OKLAHOMA CITY (October 18, 2010) – The Oklahoma Public Employees Association and employees of the Department of Corrections are calling on the Department of Corrections to suspend mandatory furloughs.
“We cannot afford to continue to ask these men and women to take a cut in pay while locking up more people,” said OPEA Executive Director Sterling Zearley.
“These employees put their lives on the line daily and are now asked to do so with fewer employees and more inmates than ever before,” said Zearley. “I want to thank those men and women who go to work every day to keep the citizens of Oklahoma safe.

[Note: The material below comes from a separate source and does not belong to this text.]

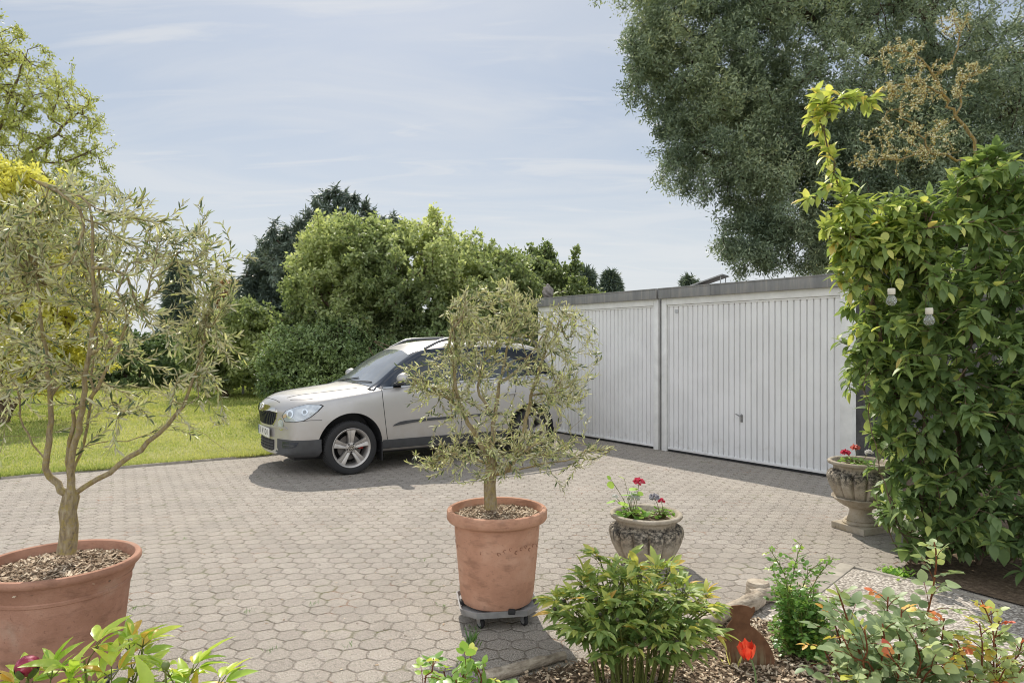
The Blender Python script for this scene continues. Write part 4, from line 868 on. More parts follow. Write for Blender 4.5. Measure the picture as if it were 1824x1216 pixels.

“However, it is becoming increasingly difficult to staff facilities and protect the public and the employee,” Zearley continued. “The state is creating a hardship on families financially and they are creating a very unsafe environment for the employees and the citizens of Oklahoma.
“DOC is operating at 69 percent of its allotted correctional officer staffing with an inmate population at 99 percent capacity,” Zearley said. “The department has increased its inmate total by 721 over the past year. These employees cannot continue to honor the department’s mission statement of ‘Protecting the Public, Protecting the Employee, and Protecting the Offender’ at these dangerous ratios.”
Chad Reid, a Correctional Officer at Lexington Assessment and Reception Center and a single parent said, “The furloughs are making it hard on me and my son. Because of the furloughs, I have to pick up shifts to cover the staff and I may go two or three days without seeing my son. Plus, I have to pay additional day care costs and that takes money away from us for other things.”
“When my husband and I set our budget, we set it at a point of what we both made, but now with the furloughs our income has decreased by about 10 percent and we have to figure out what we can live without,” Correctional Officer IV at Lexington, Teresa Mathews said. “When we have had shortages of staff in the past my family has suffered tremendous crisis and I see that happening again.”
“These furloughs are not only hitting the uniformed staff at the department,” said Zearley. “We have non-uniformed staff, such as case managers and unit managers, that are also being affected by taking the furlough days and picking up the slack when officers are required to take time off. I want the public to know that it is an increased burden on all employees of the department.”
“OPEA has heard from correctional officers across the state that they are facing financial hardships, not buying groceries, or not having the money to buy gas to get to work,” Zearley concluded. “This is unconscionable. The department needs to stop the furloughs now and the new legislative leadership must agree to provide a supplemental appropriation to cover the shortage of funds.”
Oklahoma Public Employees Association (www.opea.org) is a non-profit labor organization that has represented the interests of state employees at the Capitol in Oklahoma since 1975.